══ Data excerpt

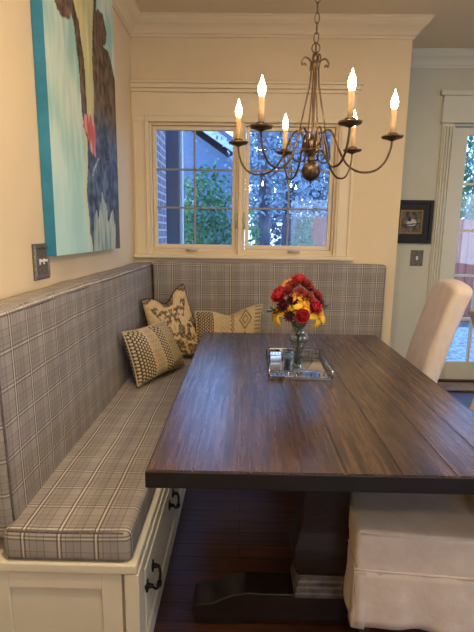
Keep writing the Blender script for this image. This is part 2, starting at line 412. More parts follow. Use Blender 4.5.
# ------------------------------------------------------------------ banquette
def cushion(name, x0, x1, y0, y1, z0, z1, r, label, cat='cushion', skew=None, welts=(), n=None, weltm='welt', dents=0):
    bm = bmesh.new(); box(bm, x0, x1, y0, y1, z0, z1)
    bmesh.ops.subdivide_edges(bm, edges=bm.edges[:], cuts=1, use_grid_fill=True)
    bmesh.ops.bevel(bm, geom=[e for e in bm.edges if e.calc_face_angle(0) > 1], offset=r, segments=5, affect='EDGES', profile=.6)
    for e in range(4):
        long = [e for e in bm.edges if e.calc_length() > .11]
        if not long: break
        bmesh.ops.subdivide_edges(bm, edges=long, cuts=1, use_grid_fill=True)
    lay = bm.loops.layers.uv.new('UVMap'); bm.normal_update()
    for f in bm.faces:
        nn = f.normal; a = max(range(3), key=lambda i: abs(nn[i]))
        for l in f.loops:
            c = l.vert.co; l[lay].uv = (c.y, c.z) if a == 0 else ((c.x, c.z) if a == 1 else (c.x, c.y))
    for v in bm.verts:
        if dents:
            v.co.z += (noise.noise(v.co*5)*dents) if v.co.z > (z0+z1)/2 else 0
            v.co.x += noise.noise(v.co*4+Vector((3, 1, 2)))*dents*.5
        if skew: v.co = Vector(skew(v.co))
    me = bpy.data.meshes.new(name); bm.to_mesh(me); bm.free(); me.materials.append(M['plaid'])
    for p in me.polygons: p.use_smooth = True
    o = bpy.data.objects.new(name, me); COL.objects.link(o); tag(o, label, cat)
    for w in welts:
        b2 = bmesh.new(); pts = []
        for a, b in zip(w, w[1:]):
            a, b = Vector(a), Vector(b); k = max(1, int((b-a).length/.05))
            pts += [a.lerp(b, i/k) for i in range(k)]
        pts.append(Vector(w[-1]))
        if skew: pts = [Vector(skew(p)) for p in pts]
        tube(b2, pts, .0038, 6); build('piping', b2, M[weltm], o, smooth=True)
    return o
bench = tag(empty('storage_bench', (-.58, 2.4, 0)), 'cream painted built-in storage bench with drawers along the left wall', 'bench')
def PB(par, name, bm, m, **k):
    o = build(name, bm, m, par, **k); o.location = -par.location if par.parent is None else (0, 0, 0); return o
FX = -.307
bm = bmesh.new(); box(bm, XL+.002, FX-.014, 1.245, YB-.002, .0, .343); PB(bench, 'body', bm, M['cab'])
bm = bmesh.new(); box(bm, XL+.002, FX-.005, 1.22, YB-.002, .3435, .378); PB(bench, 'seat_board', bm, M['cab'], bevel=.006)
bm = bmesh.new()   # framed end panel
y0, y1 = 1.228, 1.2448
box(bm, XL+.002, -.715, y0, y1, 0, .343); box(bm, -.425, -.362, y0, y1, 0, .343); box(bm, -.715, -.425, y0, y1, .285, .343); box(bm, -.715, -.425, y0, y1, 0, .09)
box(bm, -.715, -.425, y0+.009, y1, .09, .285)
PB(bench, 'end_panel', bm, M['cab'], bevel=.002)
bm = bmesh.new(); box(bm, -.352, FX-.0, 1.222, 1.30, 0, .343); box(bm, FX-.0138, FX, 1.30, YB-.66, .30, .343); box(bm, FX-.0138, FX, 2.06, 2.12, .06, .30)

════

=== Your goal ===
Repeat the listing in full and exactly. Leave any pictures out.

=== Output of the task ===
Keep writing the Blender script for this image. This is part 2, starting at line 412. More parts follow. Use Blender 4.5.
# ------------------------------------------------------------------ banquette
def cushion(name, x0, x1, y0, y1, z0, z1, r, label, cat='cushion', skew=None, welts=(), n=None, weltm='welt', dents=0):
    bm = bmesh.new(); box(bm, x0, x1, y0, y1, z0, z1)
    bmesh.ops.subdivide_edges(bm, edges=bm.edges[:], cuts=1, use_grid_fill=True)
    bmesh.ops.bevel(bm, geom=[e for e in bm.edges if e.calc_face_angle(0) > 1], offset=r, segments=5, affect='EDGES', profile=.6)
    for e in range(4):
        long = [e for e in bm.edges if e.calc_length() > .11]
        if not long: break
        bmesh.ops.subdivide_edges(bm, edges=long, cuts=1, use_grid_fill=True)
    lay = bm.loops.layers.uv.new('UVMap'); bm.normal_update()
    for f in bm.faces:
        nn = f.normal; a = max(range(3), key=lambda i: abs(nn[i]))
        for l in f.loops:
            c = l.vert.co; l[lay].uv = (c.y, c.z) if a == 0 else ((c.x, c.z) if a == 1 else (c.x, c.y))
    for v in bm.verts:
        if dents:
            v.co.z += (noise.noise(v.co*5)*dents) if v.co.z > (z0+z1)/2 else 0
            v.co.x += noise.noise(v.co*4+Vector((3, 1, 2)))*dents*.5
        if skew: v.co = Vector(skew(v.co))
    me = bpy.data.meshes.new(name); bm.to_mesh(me); bm.free(); me.materials.append(M['plaid'])
    for p in me.polygons: p.use_smooth = True
    o = bpy.data.objects.new(name, me); COL.objects.link(o); tag(o, label, cat)
    for w in welts:
        b2 = bmesh.new(); pts = []
        for a, b in zip(w, w[1:]):
            a, b = Vector(a), Vector(b); k = max(1, int((b-a).length/.05))
            pts += [a.lerp(b, i/k) for i in range(k)]
        pts.append(Vector(w[-1]))
        if skew: pts = [Vector(skew(p)) for p in pts]
        tube(b2, pts, .0038, 6); build('piping', b2, M[weltm], o, smooth=True)
    return o
bench = tag(empty('storage_bench', (-.58, 2.4, 0)), 'cream painted built-in storage bench with drawers along the left wall', 'bench')
def PB(par, name, bm, m, **k):
    o = build(name, bm, m, par, **k); o.location = -par.location if par.parent is None else (0, 0, 0); return o
FX = -.307
bm = bmesh.new(); box(bm, XL+.002, FX-.014, 1.245, YB-.002, .0, .343); PB(bench, 'body', bm, M['cab'])
bm = bmesh.new(); box(bm, XL+.002, FX-.005, 1.22, YB-.002, .3435, .378); PB(bench, 'seat_board', bm, M['cab'], bevel=.006)
bm = bmesh.new()   # framed end panel
y0, y1 = 1.228, 1.2448
box(bm, XL+.002, -.715, y0, y1, 0, .343); box(bm, -.425, -.362, y0, y1, 0, .343); box(bm, -.715, -.425, y0, y1, .285, .343); box(bm, -.715, -.425, y0, y1, 0, .09)
box(bm, -.715, -.425, y0+.009, y1, .09, .285)
PB(bench, 'end_panel', bm, M['cab'], bevel=.002)
bm = bmesh.new(); box(bm, -.352, FX-.0, 1.222, 1.30, 0, .343); box(bm, FX-.0138, FX, 1.30, YB-.66, .30, .343); box(bm, FX-.0138, FX, 2.06, 2.12, .06, .30)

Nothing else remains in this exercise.